Pero ni el distante firmamento ni la hierba que pisamos, pueden compararse a la maravilla que es el hombre. Hace dos millones de años, o quizá más, una sola criatura entre todas fue elegida para ser protagonista de los cambios más extraordinarios. Con la mano más desarrollada, pues estaba dotada de un pulgar oponible, elaboró herramientas e instrumentos. Perdió muchos de sus instintos, lo que la obligó a pensar; perdió la costumbre de aparearse, y entonces tuvo que refinar sus afectos para mantener unida a su familia. Empezó a comprender el tiempo y el espacio, el bien y el mal. Y empezó a inventar símbolos sonoros, a fin de compartir sus meditaciones filosóficas por medio del lenguaje. Así, esa criatura semejante a una amiba llegó a dar un Einstein, un Edison, un Anatole France. Construyó partenones y capillas sixtinas. A veces escribió una "Sinfonía coral", y también hubo veces en que dio su vida por causas más grandes que él mismo. Y lo más maravilloso del hombre es que apenas empieza.

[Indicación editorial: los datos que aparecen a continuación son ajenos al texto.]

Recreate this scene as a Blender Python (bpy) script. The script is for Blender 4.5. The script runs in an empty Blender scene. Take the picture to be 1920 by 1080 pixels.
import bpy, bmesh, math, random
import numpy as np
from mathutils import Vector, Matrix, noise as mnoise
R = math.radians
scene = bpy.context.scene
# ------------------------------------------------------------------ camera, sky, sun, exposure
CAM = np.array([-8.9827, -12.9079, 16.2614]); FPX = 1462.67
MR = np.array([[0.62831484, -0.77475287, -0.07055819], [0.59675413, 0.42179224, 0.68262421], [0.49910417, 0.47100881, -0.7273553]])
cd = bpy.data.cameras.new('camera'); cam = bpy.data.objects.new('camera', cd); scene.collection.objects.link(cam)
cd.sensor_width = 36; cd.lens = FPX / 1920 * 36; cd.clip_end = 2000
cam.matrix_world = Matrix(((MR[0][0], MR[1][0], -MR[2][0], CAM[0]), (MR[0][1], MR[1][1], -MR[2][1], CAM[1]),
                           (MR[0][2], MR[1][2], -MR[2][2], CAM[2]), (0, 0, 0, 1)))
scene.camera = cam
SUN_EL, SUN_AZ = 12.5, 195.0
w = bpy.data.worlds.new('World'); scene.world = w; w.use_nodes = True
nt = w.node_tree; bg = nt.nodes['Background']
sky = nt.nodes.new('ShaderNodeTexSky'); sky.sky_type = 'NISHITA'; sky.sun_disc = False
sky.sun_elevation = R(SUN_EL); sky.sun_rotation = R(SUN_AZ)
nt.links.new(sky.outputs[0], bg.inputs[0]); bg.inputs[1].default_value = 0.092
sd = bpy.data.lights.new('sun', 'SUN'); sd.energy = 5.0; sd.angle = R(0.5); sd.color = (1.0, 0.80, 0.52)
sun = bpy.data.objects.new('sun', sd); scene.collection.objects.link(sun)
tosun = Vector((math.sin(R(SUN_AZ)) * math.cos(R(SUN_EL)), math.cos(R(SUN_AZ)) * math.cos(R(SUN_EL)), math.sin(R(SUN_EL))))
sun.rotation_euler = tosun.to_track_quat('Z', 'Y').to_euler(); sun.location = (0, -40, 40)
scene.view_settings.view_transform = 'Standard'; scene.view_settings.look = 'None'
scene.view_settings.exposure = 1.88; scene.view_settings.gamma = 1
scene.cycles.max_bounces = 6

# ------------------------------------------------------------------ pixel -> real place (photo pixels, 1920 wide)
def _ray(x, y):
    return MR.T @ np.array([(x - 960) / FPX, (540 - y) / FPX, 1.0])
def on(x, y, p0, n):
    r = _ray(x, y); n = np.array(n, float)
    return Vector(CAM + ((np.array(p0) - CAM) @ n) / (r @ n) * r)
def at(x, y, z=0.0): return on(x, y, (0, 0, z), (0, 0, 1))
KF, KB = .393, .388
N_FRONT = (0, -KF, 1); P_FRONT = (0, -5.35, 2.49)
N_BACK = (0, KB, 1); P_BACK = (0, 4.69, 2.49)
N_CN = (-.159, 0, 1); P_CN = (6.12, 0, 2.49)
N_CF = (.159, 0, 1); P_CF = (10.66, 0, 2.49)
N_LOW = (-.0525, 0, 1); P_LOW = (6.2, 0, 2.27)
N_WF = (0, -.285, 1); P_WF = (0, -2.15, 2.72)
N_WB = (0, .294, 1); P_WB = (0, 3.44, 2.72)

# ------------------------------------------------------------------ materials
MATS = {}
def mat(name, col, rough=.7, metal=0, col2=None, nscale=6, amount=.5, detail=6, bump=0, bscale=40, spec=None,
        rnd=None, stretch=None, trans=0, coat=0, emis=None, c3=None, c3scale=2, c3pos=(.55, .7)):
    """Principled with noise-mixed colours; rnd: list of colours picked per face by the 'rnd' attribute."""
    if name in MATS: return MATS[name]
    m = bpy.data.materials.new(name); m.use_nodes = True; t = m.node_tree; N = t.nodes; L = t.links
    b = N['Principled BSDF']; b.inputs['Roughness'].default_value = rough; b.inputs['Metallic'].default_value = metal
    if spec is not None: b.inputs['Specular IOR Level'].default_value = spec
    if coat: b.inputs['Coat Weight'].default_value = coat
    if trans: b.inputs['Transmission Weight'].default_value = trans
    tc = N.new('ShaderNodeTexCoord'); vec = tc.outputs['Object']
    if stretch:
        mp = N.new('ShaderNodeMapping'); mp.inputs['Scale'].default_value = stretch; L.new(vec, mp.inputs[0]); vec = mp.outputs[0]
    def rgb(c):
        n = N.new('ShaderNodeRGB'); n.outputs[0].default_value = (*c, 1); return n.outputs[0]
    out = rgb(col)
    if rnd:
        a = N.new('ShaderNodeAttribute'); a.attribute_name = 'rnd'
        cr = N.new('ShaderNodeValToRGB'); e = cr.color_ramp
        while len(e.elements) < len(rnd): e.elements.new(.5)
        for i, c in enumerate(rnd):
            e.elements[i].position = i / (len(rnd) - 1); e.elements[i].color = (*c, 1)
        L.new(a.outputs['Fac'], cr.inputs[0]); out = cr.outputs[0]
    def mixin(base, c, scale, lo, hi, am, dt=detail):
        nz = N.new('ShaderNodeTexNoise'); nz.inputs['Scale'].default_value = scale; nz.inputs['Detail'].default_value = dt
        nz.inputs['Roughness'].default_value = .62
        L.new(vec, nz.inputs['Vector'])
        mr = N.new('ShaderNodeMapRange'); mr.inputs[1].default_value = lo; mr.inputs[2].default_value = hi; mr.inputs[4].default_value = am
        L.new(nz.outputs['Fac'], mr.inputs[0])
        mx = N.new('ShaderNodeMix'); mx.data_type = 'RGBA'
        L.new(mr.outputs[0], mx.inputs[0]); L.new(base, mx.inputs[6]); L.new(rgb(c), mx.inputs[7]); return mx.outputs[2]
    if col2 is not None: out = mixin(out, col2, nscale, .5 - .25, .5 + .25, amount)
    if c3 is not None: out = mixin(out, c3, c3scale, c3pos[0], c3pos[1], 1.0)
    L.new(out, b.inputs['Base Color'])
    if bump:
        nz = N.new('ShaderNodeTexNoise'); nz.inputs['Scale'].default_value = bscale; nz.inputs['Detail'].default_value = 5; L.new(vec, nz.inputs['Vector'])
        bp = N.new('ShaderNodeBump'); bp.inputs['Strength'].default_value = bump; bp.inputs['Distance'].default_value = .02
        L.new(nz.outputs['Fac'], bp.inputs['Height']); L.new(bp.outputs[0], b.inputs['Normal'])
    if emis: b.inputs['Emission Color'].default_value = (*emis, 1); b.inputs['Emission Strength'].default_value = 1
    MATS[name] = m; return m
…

Y cuando nos ponemos a pensar en ello, ¿qué es ese maravillarnos, sino un acto de adoración? Venerar algo equivale a reconocer su valor. Y maravillarse por algo, contemplarlo boquiabiertos, con ojos incrédulos, poseídos de temerosa sorpresa, equivale a lo mismo. Equivale a ir más allá de la apariencia de las cosas, a elevarnos por encima de lo prosaico de nuestra anodina existencia. Cuando nos maravillamos, cuando vemos algo con veneración, penetramos en la esencia divina. Contemplemos pues los cielos y la tierra, miremos a nuestros semejantes, para maravillarnos ante el espectáculo del Reino en que vivimos.